Transcribe the whole listing below without changing a word, but leave out every image.

## Begin Provided material

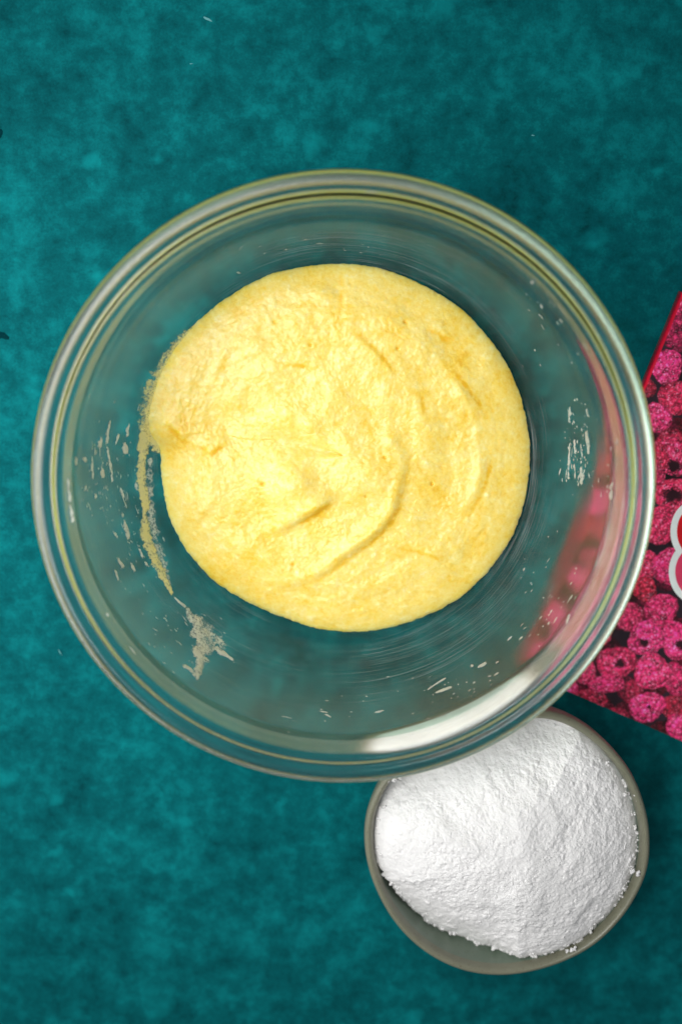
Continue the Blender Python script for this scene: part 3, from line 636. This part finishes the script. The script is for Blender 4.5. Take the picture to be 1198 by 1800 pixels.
KNOWN = [(1190, 585, 32, 31, .9, .45, None), (1171, 645, 28, 27, .95, 1.05, None), (1187, 699, 30, 29, .35, .85, None), (1156, 734, 22, 25, .8, .95, None), (1139, 683, 14, 14, .2, .35, None), (1176, 776, 24, 22, .3, .5, None),
         (1178, 803, 31, 33, .55, .85, (.15, -.45, .33)), (1183, 872, 34, 28, .35, .85, (-.05, .05, .42)), (1161, 922, 31, 33, .45, .85, None), (1157, 806, 15, 30, .3, .6, None), (1154, 835, 14, 18, .6, .6, None),
         (1135, 995, 23, 25, .4, .85, None), (1178, 997, 30, 34, .75, .95, None), (1132, 1036, 22, 21, .1, .7, None), (1161, 1073, 30, 28, .75, .8, None), (1104, 1083, 24, 27, .6, .65, None),
         (1190, 1127, 30, 32, .9, 1.0, (.25, -.2, .30)), (1135, 1122, 34, 28, .9, 1.05, (-.1, -.25, .24)), (1028, 1182, 18, 24, .6, .8, None), (1039, 1228, 28, 18, .3, .55, None), (1110, 1216, 22, 20, .4, .4, None),
         (1082, 1165, 33, 30, .55, .8, (.22, -.05, .24)), (1190, 1195, 26, 30, .8, .6, None), (1145, 1181, 34, 29, .7, 1.0, None), (1066, 1202, 30, 17, .75, .95, None), (1079, 1256, 26, 12, .4, .5, None), (1182, 1243, 24, 20, .2, .45, None),
         (1136, 1243, 31, 27, .9, 1.05, (.1, 0, .12)), (1197, 1280, 27, 26, .95, .85, None), (1192, 530, 20, 22, .8, .8, None)]
kp = to_box([(k[0], k[1]) for k in KNOWN]) * 1000; kp[:, 0] -= SK * kp[:, 1]
# other berries where the photo shows none of the carton
pts = []
for tr in range(4000):
    q = np.array([rb.uniform(0, BW * 1000), rb.uniform(0, BL * 1000)])
    if all(np.hypot(*(q - p)) > 12.5 for p in pts) and np.hypot(*(kp - q).T).min() > 13.5: pts.append(q)
for k, q in enumerate(pts):
    hole = (rb.uniform(-.2, .2), rb.uniform(-.3, .3), rb.uniform(.2, .38)) if rb.random() < .35 else None
    berry(q[0], q[1], rb.uniform(6.3, 8.4), rb.uniform(6, 8), rb.uniform(0, 6), rb.random(), rb.uniform(.6, 1.0), hole, 900 + k)
for k, ((x, y, rx, ry, tone, bri, hole), q) in enumerate(zip(KNOWN, kp)):
    berry(q[0], q[1], rx * MMP * 1.07, ry * MMP * 1.07, -box.rotation_euler.z, tone, bri, hole, 1500 + k)
ink[GX < 0.0011] = s2l(226, 6, 52)[:3]                           # the printed red border along the edge
GZ = np.full(GX.shape, HB); V = np.stack([GX + SK * GY, GY, GZ], -1).reshape(-1, 3)
fpn = mesh_obj('front_panel', V, grid_faces(*GX.shape), M['ink'], box)
ca = fpn.data.color_attributes.new('ink', 'FLOAT_COLOR', 'POINT'); ca.data.foreach_set('color', np.c_[ink.reshape(-1, 3).clip(0, 1), np.ones(ink[..., 0].size)].astype(np.float32).ravel())

def disc_union(name, ells, grow, z, m, parent):
    """flat sheet, the union of ellipses given in photo pixels, cut out of a fine grid outline"""
    obs = []
    t = np.linspace(0, 2 * np.pi, 72, endpoint=False); ps = []
    for (cx, cy, rx, ry) in ells:
        p = np.c_[cx + (rx + grow) * np.cos(t), cy + (ry + grow) * np.sin(t)]
        keep = np.ones(len(p), bool)
        for (ox, oy, orx, ory) in ells:
            if (ox, oy) != (cx, cy): keep &= ((p[:, 0] - ox) / (orx + grow)) ** 2 + ((p[:, 1] - oy) / (ory + grow)) ** 2 >= 1
        ps.append((p, keep))
    cen = np.mean([(e[0], e[1]) for e in ells], 0) if len(ells) > 1 else np.array(ells[0][:2])
    pts = np.vstack([p[k] for p, k in ps]); a = np.arctan2(pts[:, 1] - cen[1], pts[:, 0] - cen[0]); pts = pts[np.argsort(-a)]
    q = to_box(pts); c = to_box([cen])[0]; n = len(q)
    V = np.vstack([np.c_[q, np.full(n, z)], [[c[0], c[1], z]]]).tolist()
    me = bpy.data.meshes.new(name); me.from_pydata(V, [], [(i, (i + 1) % n, n) for i in range(n)]); me.materials.append(m)
    o = bpy.data.objects.new(name, me); COL.objects.link(o); o.parent = parent; return o
LOBES = [(1219, 934, 42, 54), (1226, 1005, 52, 58)]
logo = disc_union('logo', LOBES, 0, HB + 0.00015, M['logo_white'], box)
disc_union('logo_fill', [LOBES[0]], -11.5, HB + 0.00030, M['logo_red'], logo)
disc_union('logo_fill', [LOBES[1]], -11.5, HB + 0.00036, M['logo_pink'], logo)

## End Provided material

**Solution for this task**
Continue the Blender Python script for this scene: part 3, from line 636. This part finishes the script. The script is for Blender 4.5. Take the picture to be 1198 by 1800 pixels.
KNOWN = [(1190, 585, 32, 31, .9, .45, None), (1171, 645, 28, 27, .95, 1.05, None), (1187, 699, 30, 29, .35, .85, None), (1156, 734, 22, 25, .8, .95, None), (1139, 683, 14, 14, .2, .35, None), (1176, 776, 24, 22, .3, .5, None),
         (1178, 803, 31, 33, .55, .85, (.15, -.45, .33)), (1183, 872, 34, 28, .35, .85, (-.05, .05, .42)), (1161, 922, 31, 33, .45, .85, None), (1157, 806, 15, 30, .3, .6, None), (1154, 835, 14, 18, .6, .6, None),
         (1135, 995, 23, 25, .4, .85, None), (1178, 997, 30, 34, .75, .95, None), (1132, 1036, 22, 21, .1, .7, None), (1161, 1073, 30, 28, .75, .8, None), (1104, 1083, 24, 27, .6, .65, None),
         (1190, 1127, 30, 32, .9, 1.0, (.25, -.2, .30)), (1135, 1122, 34, 28, .9, 1.05, (-.1, -.25, .24)), (1028, 1182, 18, 24, .6, .8, None), (1039, 1228, 28, 18, .3, .55, None), (1110, 1216, 22, 20, .4, .4, None),
         (1082, 1165, 33, 30, .55, .8, (.22, -.05, .24)), (1190, 1195, 26, 30, .8, .6, None), (1145, 1181, 34, 29, .7, 1.0, None), (1066, 1202, 30, 17, .75, .95, None), (1079, 1256, 26, 12, .4, .5, None), (1182, 1243, 24, 20, .2, .45, None),
         (1136, 1243, 31, 27, .9, 1.05, (.1, 0, .12)), (1197, 1280, 27, 26, .95, .85, None), (1192, 530, 20, 22, .8, .8, None)]
kp = to_box([(k[0], k[1]) for k in KNOWN]) * 1000; kp[:, 0] -= SK * kp[:, 1]
# other berries where the photo shows none of the carton
pts = []
for tr in range(4000):
    q = np.array([rb.uniform(0, BW * 1000), rb.uniform(0, BL * 1000)])
    if all(np.hypot(*(q - p)) > 12.5 for p in pts) and np.hypot(*(kp - q).T).min() > 13.5: pts.append(q)
for k, q in enumerate(pts):
    hole = (rb.uniform(-.2, .2), rb.uniform(-.3, .3), rb.uniform(.2, .38)) if rb.random() < .35 else None
    berry(q[0], q[1], rb.uniform(6.3, 8.4), rb.uniform(6, 8), rb.uniform(0, 6), rb.random(), rb.uniform(.6, 1.0), hole, 900 + k)
for k, ((x, y, rx, ry, tone, bri, hole), q) in enumerate(zip(KNOWN, kp)):
    berry(q[0], q[1], rx * MMP * 1.07, ry * MMP * 1.07, -box.rotation_euler.z, tone, bri, hole, 1500 + k)
ink[GX < 0.0011] = s2l(226, 6, 52)[:3]                           # the printed red border along the edge
GZ = np.full(GX.shape, HB); V = np.stack([GX + SK * GY, GY, GZ], -1).reshape(-1, 3)
fpn = mesh_obj('front_panel', V, grid_faces(*GX.shape), M['ink'], box)
ca = fpn.data.color_attributes.new('ink', 'FLOAT_COLOR', 'POINT'); ca.data.foreach_set('color', np.c_[ink.reshape(-1, 3).clip(0, 1), np.ones(ink[..., 0].size)].astype(np.float32).ravel())

def disc_union(name, ells, grow, z, m, parent):
    """flat sheet, the union of ellipses given in photo pixels, cut out of a fine grid outline"""
    obs = []
    t = np.linspace(0, 2 * np.pi, 72, endpoint=False); ps = []
    for (cx, cy, rx, ry) in ells:
        p = np.c_[cx + (rx + grow) * np.cos(t), cy + (ry + grow) * np.sin(t)]
        keep = np.ones(len(p), bool)
        for (ox, oy, orx, ory) in ells:
            if (ox, oy) != (cx, cy): keep &= ((p[:, 0] - ox) / (orx + grow)) ** 2 + ((p[:, 1] - oy) / (ory + grow)) ** 2 >= 1
        ps.append((p, keep))
    cen = np.mean([(e[0], e[1]) for e in ells], 0) if len(ells) > 1 else np.array(ells[0][:2])
    pts = np.vstack([p[k] for p, k in ps]); a = np.arctan2(pts[:, 1] - cen[1], pts[:, 0] - cen[0]); pts = pts[np.argsort(-a)]
    q = to_box(pts); c = to_box([cen])[0]; n = len(q)
    V = np.vstack([np.c_[q, np.full(n, z)], [[c[0], c[1], z]]]).tolist()
    me = bpy.data.meshes.new(name); me.from_pydata(V, [], [(i, (i + 1) % n, n) for i in range(n)]); me.materials.append(m)
    o = bpy.data.objects.new(name, me); COL.objects.link(o); o.parent = parent; return o
LOBES = [(1219, 934, 42, 54), (1226, 1005, 52, 58)]
logo = disc_union('logo', LOBES, 0, HB + 0.00015, M['logo_white'], box)
disc_union('logo_fill', [LOBES[0]], -11.5, HB + 0.00030, M['logo_red'], logo)
disc_union('logo_fill', [LOBES[1]], -11.5, HB + 0.00036, M['logo_pink'], logo)